President Trump should heed Attorney General William Barr’s announcement that the Justice Department has not found enough evidence of vote fraud to change the presidential election result.
“To date, we have not seen fraud on a scale that could have effected a different outcome in the election,” Barr told the Associated Press. Specifically addressing the wild claims that Trump’s opponents used a ballot-counting software to alter millions of votes, Barr added: “The [Department of Homeland Security] and [Department of Justice] have looked into that, and so far, we haven’t seen anything to substantiate that.”
To be clear, Barr was not shy about looking for fraud. Last month, he issued a controversial but entirely appropriate directive to U.S. attorneys nationwide to pursue any “substantial allegations” of voting irregularities. That was more than three weeks ago.

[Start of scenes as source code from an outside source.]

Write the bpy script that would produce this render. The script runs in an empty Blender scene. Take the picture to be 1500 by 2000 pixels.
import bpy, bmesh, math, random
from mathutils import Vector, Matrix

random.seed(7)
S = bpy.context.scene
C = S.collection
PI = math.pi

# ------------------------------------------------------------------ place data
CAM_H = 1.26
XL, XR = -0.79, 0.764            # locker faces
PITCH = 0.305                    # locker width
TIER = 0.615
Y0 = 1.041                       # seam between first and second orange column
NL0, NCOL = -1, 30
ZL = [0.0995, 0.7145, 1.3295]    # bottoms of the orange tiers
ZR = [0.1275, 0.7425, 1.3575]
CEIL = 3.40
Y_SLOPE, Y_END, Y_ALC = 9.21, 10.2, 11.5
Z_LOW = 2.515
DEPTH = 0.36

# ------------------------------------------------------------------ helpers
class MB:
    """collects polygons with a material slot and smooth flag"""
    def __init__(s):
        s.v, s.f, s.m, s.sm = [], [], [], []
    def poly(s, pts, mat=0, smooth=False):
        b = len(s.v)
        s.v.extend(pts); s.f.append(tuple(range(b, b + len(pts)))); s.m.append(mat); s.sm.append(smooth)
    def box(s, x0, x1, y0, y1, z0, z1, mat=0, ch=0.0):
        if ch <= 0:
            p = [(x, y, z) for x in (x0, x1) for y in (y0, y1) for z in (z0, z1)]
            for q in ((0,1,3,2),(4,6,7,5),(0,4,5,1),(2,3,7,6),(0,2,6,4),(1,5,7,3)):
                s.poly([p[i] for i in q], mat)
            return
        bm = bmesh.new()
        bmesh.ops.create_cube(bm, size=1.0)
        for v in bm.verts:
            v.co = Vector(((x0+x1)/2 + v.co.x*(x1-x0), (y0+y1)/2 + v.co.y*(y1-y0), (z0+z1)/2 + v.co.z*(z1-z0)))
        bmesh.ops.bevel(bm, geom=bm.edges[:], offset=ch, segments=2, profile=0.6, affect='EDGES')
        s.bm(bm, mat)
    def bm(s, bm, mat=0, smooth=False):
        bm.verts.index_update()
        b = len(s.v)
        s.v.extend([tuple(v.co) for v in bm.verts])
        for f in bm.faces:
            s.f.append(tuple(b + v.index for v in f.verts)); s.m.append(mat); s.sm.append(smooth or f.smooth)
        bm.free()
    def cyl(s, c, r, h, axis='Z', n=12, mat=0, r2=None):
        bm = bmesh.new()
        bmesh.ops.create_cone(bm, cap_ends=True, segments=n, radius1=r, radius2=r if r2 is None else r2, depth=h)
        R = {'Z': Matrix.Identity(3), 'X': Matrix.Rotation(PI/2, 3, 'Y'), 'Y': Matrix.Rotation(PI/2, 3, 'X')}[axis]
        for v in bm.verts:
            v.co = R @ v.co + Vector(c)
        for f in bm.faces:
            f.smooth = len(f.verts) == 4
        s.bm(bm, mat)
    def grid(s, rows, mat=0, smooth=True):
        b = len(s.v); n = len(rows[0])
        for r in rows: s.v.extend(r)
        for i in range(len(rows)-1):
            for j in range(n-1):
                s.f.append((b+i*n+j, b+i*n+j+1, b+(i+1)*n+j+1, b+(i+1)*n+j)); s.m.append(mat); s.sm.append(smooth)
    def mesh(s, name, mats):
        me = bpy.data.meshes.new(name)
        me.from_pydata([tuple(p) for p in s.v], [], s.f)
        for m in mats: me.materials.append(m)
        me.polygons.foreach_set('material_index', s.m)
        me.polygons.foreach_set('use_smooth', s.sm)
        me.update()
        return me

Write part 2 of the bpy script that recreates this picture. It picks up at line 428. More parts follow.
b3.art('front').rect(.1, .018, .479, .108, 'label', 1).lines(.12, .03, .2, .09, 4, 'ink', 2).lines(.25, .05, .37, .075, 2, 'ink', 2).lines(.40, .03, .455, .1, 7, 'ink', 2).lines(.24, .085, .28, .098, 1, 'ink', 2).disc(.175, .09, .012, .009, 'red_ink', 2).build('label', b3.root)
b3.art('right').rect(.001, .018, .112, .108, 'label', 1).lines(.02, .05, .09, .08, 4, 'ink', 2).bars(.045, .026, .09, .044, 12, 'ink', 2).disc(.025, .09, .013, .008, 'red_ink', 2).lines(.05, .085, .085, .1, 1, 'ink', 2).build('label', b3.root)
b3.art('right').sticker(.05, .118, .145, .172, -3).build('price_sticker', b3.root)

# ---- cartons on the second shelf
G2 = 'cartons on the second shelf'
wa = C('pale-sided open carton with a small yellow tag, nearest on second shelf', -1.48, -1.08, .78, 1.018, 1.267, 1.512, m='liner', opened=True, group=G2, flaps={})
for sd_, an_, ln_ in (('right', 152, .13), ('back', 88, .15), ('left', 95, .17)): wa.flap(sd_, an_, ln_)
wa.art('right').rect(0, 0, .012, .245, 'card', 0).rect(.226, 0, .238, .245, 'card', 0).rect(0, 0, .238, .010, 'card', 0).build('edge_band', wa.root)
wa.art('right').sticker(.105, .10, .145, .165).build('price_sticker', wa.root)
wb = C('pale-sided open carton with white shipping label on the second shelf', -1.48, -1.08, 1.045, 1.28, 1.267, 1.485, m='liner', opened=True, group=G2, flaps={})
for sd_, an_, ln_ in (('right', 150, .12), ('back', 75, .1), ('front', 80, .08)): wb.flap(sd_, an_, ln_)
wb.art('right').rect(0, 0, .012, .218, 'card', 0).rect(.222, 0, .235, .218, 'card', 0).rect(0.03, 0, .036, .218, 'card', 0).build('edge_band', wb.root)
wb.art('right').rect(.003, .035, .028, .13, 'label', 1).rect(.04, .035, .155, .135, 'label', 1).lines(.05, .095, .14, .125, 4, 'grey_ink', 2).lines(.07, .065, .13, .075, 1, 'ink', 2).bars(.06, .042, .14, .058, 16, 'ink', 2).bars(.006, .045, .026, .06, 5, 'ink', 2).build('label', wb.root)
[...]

What he now says is that while he cannot completely rule out the legitimacy of civil claims that significant irregularities occurred, the accusations of criminal conduct of a scale that would change the election “have been run down … [and] followed up on.” And they were found lacking.
This does not mean there is no merit to some claims of fraud or major human error. It means only that the evidence of criminal wrongdoing, if any, is too slender to put Trump over the top. The Justice Department may prosecute particular instances of fraud, if any, later, but Trump’s only recourse for staying in office will remain in civil courts.
Barr is, of course, seen as a very Trump-friendly Cabinet member. For good reason, Barr believes that vote fraud is a very real problem and that widespread mail-in balloting makes such fraud or widespread error more likely. For both of those reasons, Barr’s new statement, even hedged as it is, should help tamp down some of the feverish conspiracy theories being pushed by pro-Trump bitter-enders.
More importantly, it should (but likely won’t) convince Trump to moderate his language about the election. If even his loyal lieutenant, Barr, whose political worldview is quite similar to Trump’s, says the evidence for the big conspiracy theories is inadequate, Trump should stop stoking the flames in ways that radicalize his supporters. Already, one of the “outside” lawyers most prominent in carrying the pro-Trump election fraud legal fight, Lin Wood, is predicting “civil war” and calling on Trump to institute “martial law.”
This is dangerously destabilizing. Trump must put an end to this right now. He has a responsibility to the public to keep an inferno from erupting. Even if he wants to pursue further claims in court, he should do so without extravagant public claims, demagogic tweets, or inflammatory rhetoric.
To be clear, some claims of human error or nefarious action seem more legitimate than not. They should be investigated and never allowed to occur again. Still, simple arithmetic, plus a whole string of court defeats for the Trump team, indicates that these problems are almost certainly not voluminous enough to provide legal grounds to swing the election back to Trump.
In 1960, Richard Nixon had good reason to believe far more obvious and potentially decisive claims of voter fraud on behalf of presidential opponent John F. Kennedy than the ones Trump claims occurred this year. Yet, for the good of the country’s stability, Nixon declined to pursue them.
Now that Trump does not even have his attorney general supporting him, Trump should follow Nixon’s lead. While still insisting that meritorious allegations of anomalies be investigated, Trump should concede the election and honor the tradition of a peaceful, stable transfer of presidential authority.